Paramilitary involvement in the break-in has not been publicly ruled out, but police and political sources said whoever was responsible would have needed inside knowledge just to find the office in the complex. The police station is next to the notorious Castlereagh interrogation center — now closed — where paramilitary suspects were alleged to have been systematically assaulted in the 1970s. The Police Service chief constable, Ronnie Flanagan, who is leaving his post at the end of March to become an evaluator of British police forces, personally ordered a “high level” investigation.
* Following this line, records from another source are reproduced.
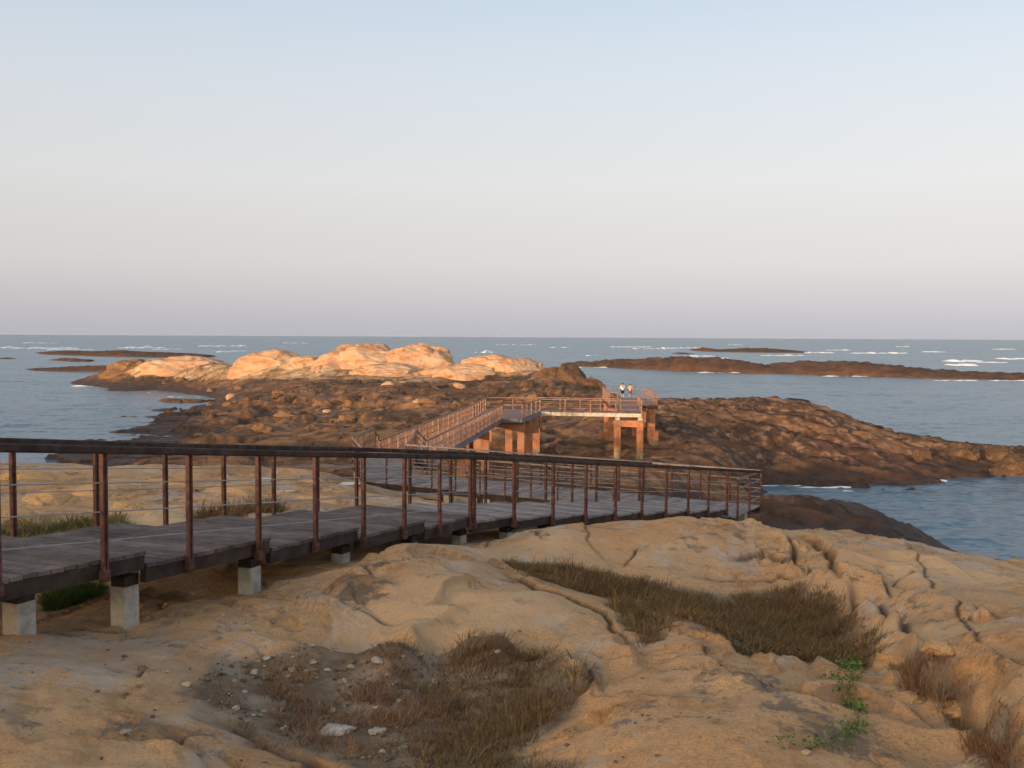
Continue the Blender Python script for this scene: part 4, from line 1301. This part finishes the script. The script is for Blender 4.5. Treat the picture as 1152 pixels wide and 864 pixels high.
# ramp from the bridge to the platform
RL = lambda s: np.array([9.05, 83.35]) * (1 - s) + np.array([9.35, 88.0]) * s
RR_ = lambda s: np.array([10.75, 83.05]) * (1 - s) + np.array([11.05, 88.0]) * s
ZP = -5.9
plank_panel(RL, RR_, lambda s: ZB1 + .02 + (ZP - ZB1) * s, 0, 1, 30).build('deck_panel', M['deck_purple'], fb)
for e in (RL, RR_):
    MB().beam(V3(e(0.02), ZB1 - .12), V3(e(.99), ZP - .14), .1, .22).build('edge_beam', M['fascia'], fb)
rl = dict(pmat=M['brown_rail'], rmat=M['brown_rail'], rr_=.02)
railing(fb, [q3(BR[0], ZB0), q3(BR[1], ZB1), q3(np.array([.8, 75.35]), ZB1), q3(np.array([2.33, 82.3]), ZB1), q3(CF(1), ZB1)], 1.9, 1.0, (.3, .65), pr=.05, top_r=.04, **rl)
railing(fb, [q3(BL[0], ZB0), q3(BL[1], ZB1), q3(BL[2], ZB1), q3(np.array([2.4, 84.5]), ZB1), q3(CB(.78), ZB1)], 1.9, 1.0, (.3, .65), pr=.05, top_r=.04, **rl)
railing(fb, [q3(CF(1), ZB1), q3(RR_(0), ZB1), q3(RR_(1), ZP)], 1.7, 1.0, (.3, .65), pr=.05, top_r=.04, **rl)
# balusters of the long run read as close-set bars
for P in (BR, BL):
    mb = MB(); a = Vector(q3(P[0], ZB0)); b = Vector(q3(P[1], ZB1)); nb = 110
    for i in range(1, nb):
        p = a + (b - a) * (i / nb); mb.tube(p + Vector((0, 0, EYE)), p + Vector((0, 0, EYE + .98)), .017, 4)
    mb.build('baluster_panel', M['brown_rail'], fb)


def portal(pts, z_top, w, beam_h, root, mat, d=(1, 0)):
    """pier frame: legs of its own and a head beam"""
    for p in pts: pier_at(root, np.array(p), z_top - beam_h, d, w, mat, name='pier_leg', sink=.8, bev=.03)
    a, b = Vector(V3(pts[0], z_top - beam_h / 2)), Vector(V3(pts[-1], z_top - beam_h / 2)); e = (b - a).normalized() * w * .55
    MB().beam(a - e, b + e, w * 1.04, beam_h).build('head_beam', mat, root, bevel=.03)


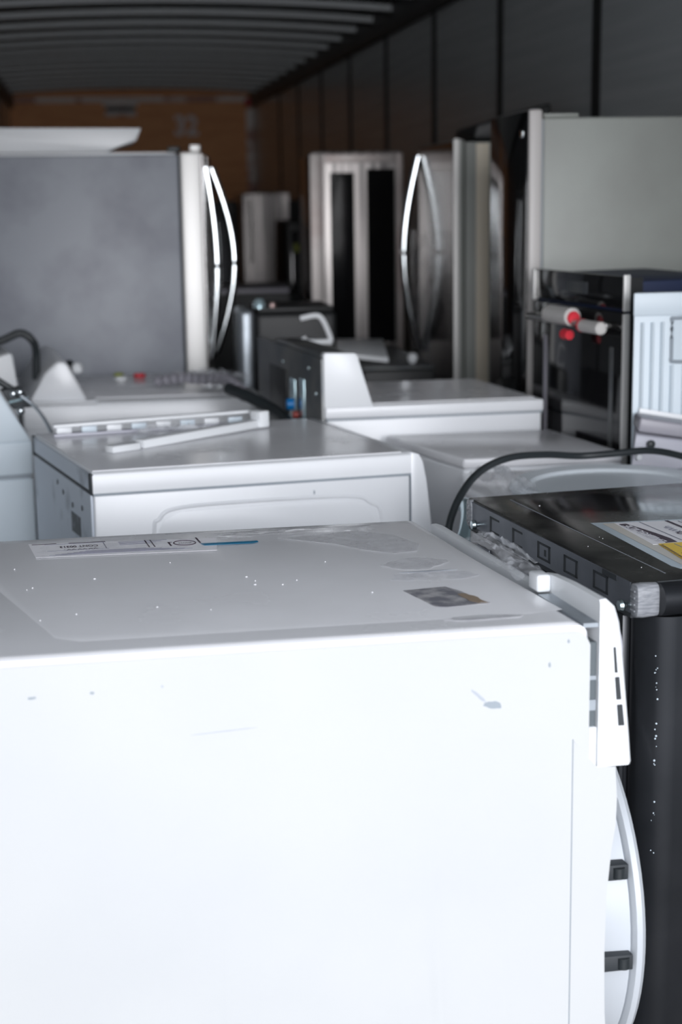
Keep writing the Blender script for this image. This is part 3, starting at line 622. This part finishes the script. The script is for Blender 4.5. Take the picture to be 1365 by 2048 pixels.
obj('cabinet', box(fr3, -.04, .085, 0, .36, .02, 1.148, .012, 3), 'darkback', t)
o = thing('wire_frame', 'bent white hook shaped bracket standing on the brown grey machine in the centre', 'bracket', (.70, 4.93, 1.15))
P = [(.640, 4.93, 1.232), (.685, 4.93, 1.240), (.705, 4.93, 1.232), (.722, 4.93, 1.20), (.735, 4.93, 1.160), (.72, 4.93, 1.158), (.66, 4.93, 1.160), (.648, 4.93, 1.175)]
obj('bracket_bar', tube(P, .0085, 8, 5), 'plastic', o)
t = thing('dark_dryer', 'low black machine with a pale lilac top beyond the refrigerator handles', 'dryer', (.85, 8.3, 0))
obj('cabinet', prism([(.60, 8.0, .02), (.99, 8.0, .02), (1.035, 7.8, .02), (1.035, 8.6, .02), (.60, 8.6, .02)], (0, 0, 1.10), .01, 2), 'black_matte', t)
obj('top', prism([(.60, 8.0, 1.121), (.985, 8.0, 1.121), (1.05, 8.6, 1.121), (.60, 8.6, 1.121)], (0, 0, .022), .006, 2), 'lilac', t, 'pale lilac grey top')
t = thing('storage_panel', 'white rectangular panel lying behind the centre dryer below the far stainless refrigerator', 'panel', (.98, 5.8, 1.02))
obj('panel', hexa([(.885, 5.62, 1.035), (1.045, 5.62, 1.012), (1.09, 5.98, 1.05), (.87, 5.98, 1.058), (.885, 5.62, 1.048), (1.045, 5.62, 1.03), (1.09, 5.98, 1.065), (.87, 5.98, 1.071)], .003, 2), 'plastic', t)
t = thing('stacked_cooktop', 'dark low appliance carrying the white panel in front of the far stainless refrigerator', 'appliance', (.98, 6.0, 0))
obj('cabinet', box(W, .93, 1.19, 5.50, 6.3, .02, 1.0, .01), 'black_matte', t); obj('top', box(W, .93, 1.19, 5.50, 6.3, 1.0, 1.010, .003), 'darkback', t)

# thick hose across the gap
o = obj('hose', tube([(.385, 4.62, 1.06), (.435, 4.53, 1.045), (.495, 4.42, 1.018), (.525, 4.28, .99), (.535, 4.2, .95), (.53, 4.15, .86)], .017, 14), 'black'); tag(o, 'thick black hose hanging between the left and centre machines', 'hose')
for i, (dx, ln, lab) in enumerate(((0, 1, 'grey crumpled drain tube lying on the third row washer'),)):
    o = obj('drain_tube', tube([(.20, 5.14, 1.028), (.27, 5.06, 1.045), (.33, 4.97, 1.05), (.385, 4.83, 1.065), (.41, 4.70, 1.06), (.43, 4.60, 1.04)], lambda s: .016 + .003 * math.sin(s * 90), 12, 14), 'lilac'); tag(o, lab, 'hose')

# ------------------------------------------------------------------ low white machine right of the second row
t = thing('washing_machine', 'low white washer between the second row dryer and the black oven, flat grey top', 'washing machine', (1.0, 3.8, 0))
PL = [(.845, 3.598), (1.238, 3.612), (1.173, 4.006), (.735, 4.006)]
obj('cabinet', prism([(x, y, .02) for x, y in PL], (0, 0, .955), .008, 3), 'enamel', t)
obj('top_panel', prism([(x, y, .9755) for x, y in PL], (0, 0, .0245), .006, 3), 'enamel_top', t)

# ------------------------------------------------------------------ top loader with round lid, behind the charcoal machine
t = thing('top_load_washer', 'white top loader with a round pale blue lid directly behind the charcoal machine', 'washing machine', (1.15, 3.28, 0))
PL = [(.845, 3.00), (1.62, 3.045), (1.60, 3.53), (.86, 3.545), (.79, 3.40)]
obj('cabinet', prism([(x, y, .02) for x, y in PL], (0, 0, .935), .01, 3), 'enamel', t)
obj('top_panel', prism([(x, y, .956) for x, y in PL], (0, 0, .022), .006, 3), 'enamel_top', t)
lid = obj('lid', lathe((1.10, 3.262, .9785), (0, 0, 1), [(0, .226), (.012, .225), (.018, .214), (.013, .185), (.006, .178), (.006, .001)], 64), 'glass', t, 'round pale blue grey lid')
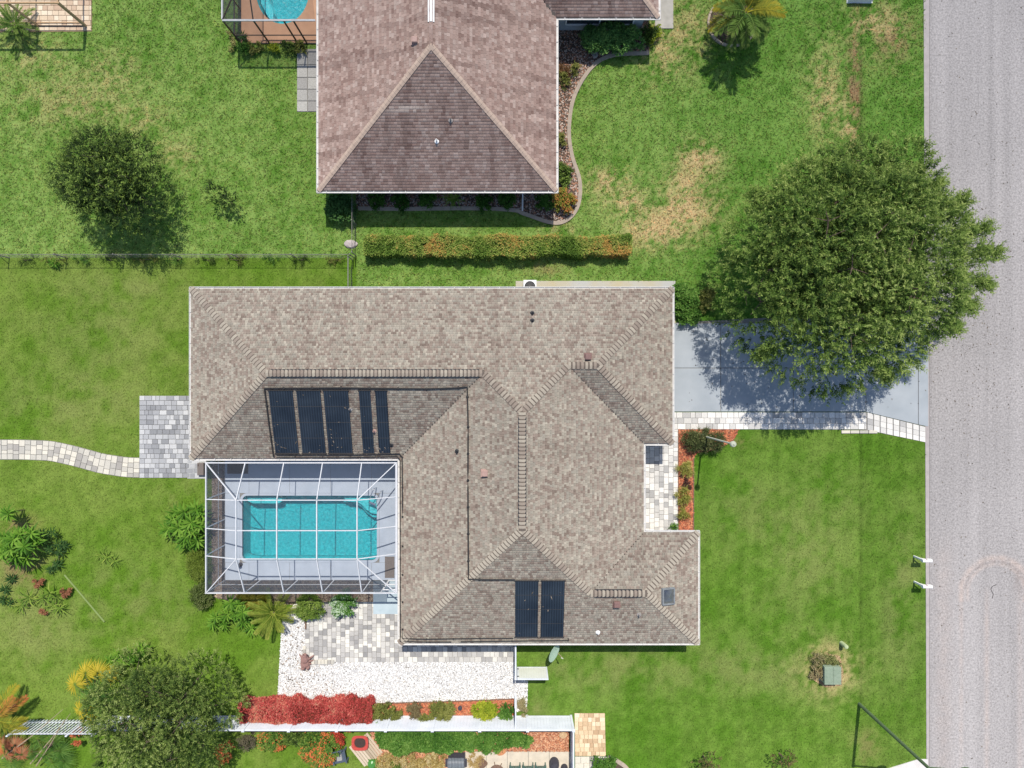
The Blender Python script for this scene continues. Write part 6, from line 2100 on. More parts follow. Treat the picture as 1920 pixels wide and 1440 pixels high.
def palm(label, base, h, datas, n, elevs, r_tr, seed, cat='palm', tilt=(0, 0), name='palm_tree', az0=0, sc=(.85, 1.1), trunk=True, azs=None):
    rr = random.Random(seed)
    root = thing(name, label, cat, base)
    b = Vector(base)
    top = b + Vector((tilt[0], tilt[1], h))
    if trunk:
        MB().tube([b, b.lerp(top, .5) + Vector((0, 0, 0)), top], [r_tr * 1.3, r_tr, r_tr * .9], 9).build('trunk', M['bark'], root)
    for i in range(n):
        az = az0 + (i * 2.39996 if azs is None else azs[i % len(azs)]) + rr.uniform(-.12, .12)
        el = elevs[0] + (elevs[1] - elevs[0]) * (i / max(1, n - 1)) + rr.uniform(-.06, .06)
        o = link('frond', datas[i % len(datas)], root, top + Vector((math.cos(az) * .05, math.sin(az) * .05, .03 * (n - i) / n)))
        o.rotation_euler = (rr.uniform(-.2, .2), -el, az)
        s = rr.uniform(*sc)
        o.scale = (s, s, s)
    return root


PAL_PALM = [(0.04, 0.10, 0.02), (0.08, 0.16, 0.03), (0.15, 0.24, 0.05), (0.28, 0.35, 0.09)]
PAL_PYEL = [(0.10, 0.14, 0.02), (0.24, 0.25, 0.03), (0.40, 0.36, 0.04), (0.52, 0.36, 0.05)]
PAL_PORG = [(0.26, 0.22, 0.03), (0.45, 0.30, 0.05), (0.52, 0.20, 0.06), (0.40, 0.10, 0.05)]
f_dark = frond_data('frond', 1.9, 34, .055, .5, .55, PAL_PALM, 1)
f_yel = frond_data('frond', 2.1, 34, .055, .55, .75, PAL_PYEL, 2)
f_org = frond_data('frond', 2.2, 36, .05, .5, .35, PAL_PORG, 3)
f_cyc = frond_data('frond', 1.55, 30, .045, .26, .45, [(0.05, 0.12, 0.02), (0.10, 0.19, 0.03), (0.20, 0.29, 0.06), (0.36, 0.42, 0.14)], 4)
f_lime = frond_data('frond', 1.35, 32, .032, .24, .5, [(0.09, 0.16, 0.02), (0.17, 0.24, 0.03), (0.27, 0.32, 0.05), (0.36, 0.36, 0.09)], 5)

bx, by, _ = G(1374, 42)
palm('large feather palm with yellowing fronds in the ring bed at the top edge', (bx, by, 0), 2.5, [f_dark, f_yel, f_dark, f_dark, f_yel], 27, (-.35, .95), .17, 3, sc=(.95, 1.25), tilt=(.0, -.7))
# ring of edging stones below it
ringbed = struct(MB().lathe((bx - .05, by - .05, 0), [(1.42, -.02), (1.42, .02), (0.2, .03)], 28).build('ring_bed_ground', M['darkmulch']))
for i in range(15):
    a = math.radians(150 + i * 17)
    c = Vector((bx - .05 + 1.5 * math.cos(a), by - .05 + 1.45 * math.sin(a), 0))
    t = Vector((-math.sin(a), math.cos(a), 0))
    MB().beam(c - t * .2 + Vector((0, 0, .07)), c + t * .2 + Vector((0, 0, .07)), .13, .16).build('edging_stone', M['curb'], ringbed)
bx, by, _ = G(27, 46, .6)
palm('dark green cycad with radiating fronds in front of the pale paved corner', (bx, by, 0), .55, [f_cyc], 19, (.0, .9), .16, 4, cat='cycad', name='cycad')
bx, by, _ = G(512, 1150, .7)
palm('lime green cycad below the pool cage beside the white gravel', (bx, by, 0), .55, [f_lime], 22, (.02, 1.0), .15, 5, cat='cycad', name='cycad', sc=(1.0, 1.3))
bx, by, _ = G(-14, 1352, 1.9)
palm('orange tipped feather palm at the left edge by the slatted fence', (bx, by, 0), 1.7, [f_org, f_yel], 9, (-.1, .5), .13, 6, az0=.55, azs=[.0, .75, 2.2, 3.4, 4.4, 5.2, .35, -.5, 1.4], sc=(.9, 1.1))


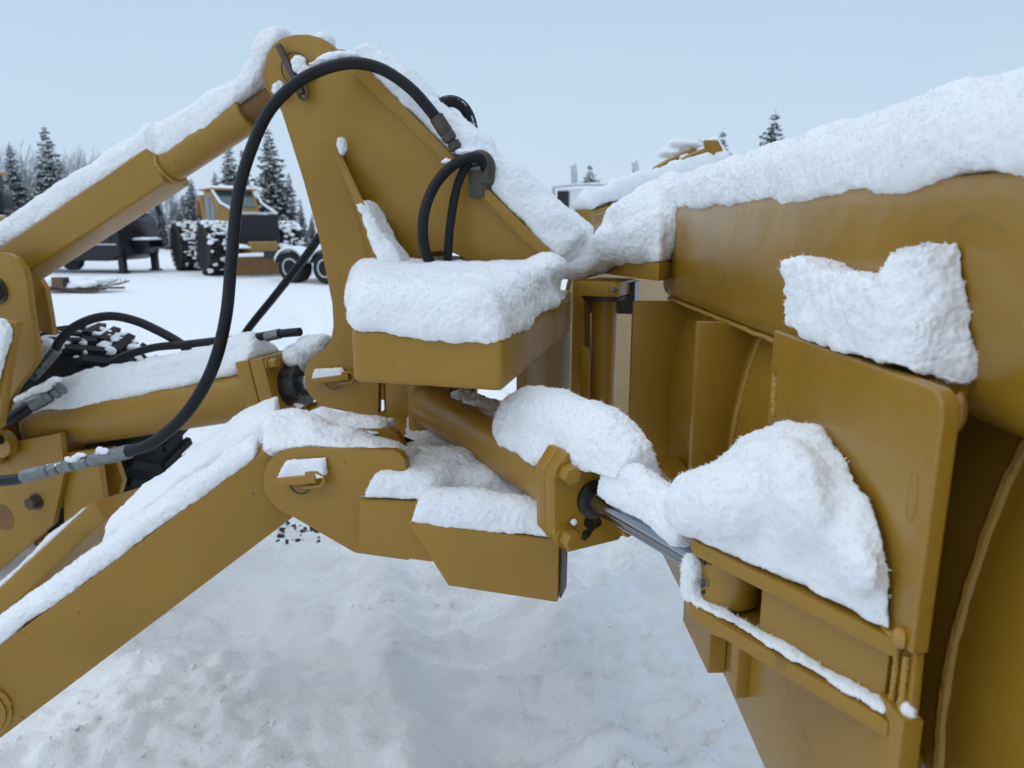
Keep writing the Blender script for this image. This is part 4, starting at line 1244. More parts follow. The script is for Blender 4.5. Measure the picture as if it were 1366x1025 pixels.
# lift cylinder
cdl = (C1 - C0).normalized(); cvl = T.cross(cdl).normalized()
if cvl.z < 0: cvl = -cvl
secs = []
for k, h_, lo in ((-.04, .05, .035), (.03, .09, .01), (.15, .10, .035), (.22, .105, -.015), (.3, .115, .0), (.4, .115, .01), (.5, .12, .025), (.65, .12, .03), (.75, .12, .03), (.85, .13, .045), (.93, .15, .055), (1.0, .16, .07)):
    c = C0 + (C1 - C0) * k
    secs.append([c + T * .095 + cvl * (.055 + lo * .9), c + T * .085 + cvl * (.10 + lo * .2), c + T * .05 + cvl * .11 + Z * h_ * .75, c - T * .02 + cvl * .11 + Z * h_, c - T * .08 + cvl * .09 + Z * h_ * .6, c - T * .11 + cvl * .03])
hl = sweep_hulls(secs)
c = C1 + cdl * .05
hl.append([c + T * .12 + cvl * .135, c + T * .12 + cvl * .135 - cdl * .08, c - T * .12 + cvl * .135, c - T * .12 - cdl * .08 + cvl * .135, c + T * .05 + cvl * .22, c - T * .05 + cvl * .22 - cdl * .1, c - T * .05 + cvl * .22])
snow_cap('long lumpy blanket of snow on the lift cylinder', hl, vox=.0085, sm=6)
hl = [ball(ont(418, 462, 0.0), .075, .09, .05), ball(ont(400, 476, -.02), .07, .09, .055), ball(ont(398, 500, -.02), .05, .08, .05), ball(ont(430, 454, 0.0), .05, .07, .035)]
snow_cap('snow wedged between cylinder flange and tower ear', hl, vox=.008, sm=5)
snow_cap('little snow ball below the cylinder flange bolts', [ball(ont(398, 536, .05), .03, .03, .03)], vox=.006, sm=3)
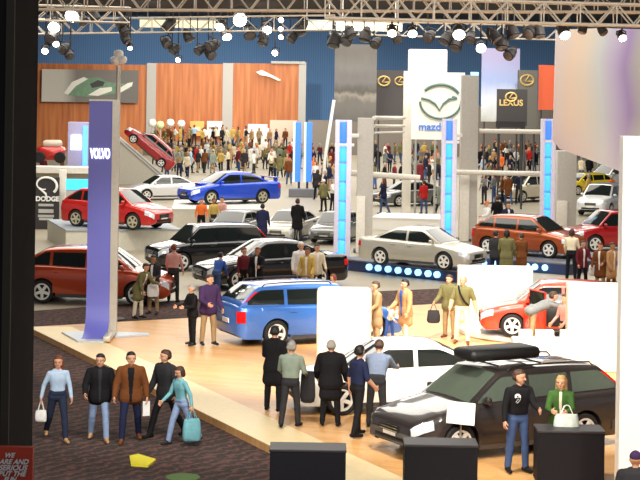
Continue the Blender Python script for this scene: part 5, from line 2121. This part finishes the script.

The Policing Board, the civilian and political body that oversees the force, described the break-in as “very serious.”

John Reid, the British Secretary of State for Northern Ireland, was told about the break-in on Sunday night while in New York.

The mayor of Belfast, Jim Rodgers of the Ulster Unionist Party, said he did not believe republican or loyalist paramilitaries were involved.

“It’s someone who knows something about the workings of Castlereagh and the layout,” he said. “The whole thing stinks to high heaven.”

Rodgers compared the break-in to a fire in a police complex at Seapark, near Carrickfergus, Co. Antrim, in 1990. That fire destroyed files belonging to the Stevens Inquiry, a team of British detectives brought in to investigate allegations that section of the security forces colluded with loyalists in attacks on republicans and ordinary Catholics. A former military intelligence officer has since alleged that a covert unit of the British Army set the fire.

The Stevens Inquiry team, meanwhile, is currently back in Northern Ireland, reinvestigating the murder of Belfast lawyer Pat Finucane. That case features allegations of Special Branch involvement, but there were no immediate suggestions of a direct link to the Castlereagh break-in.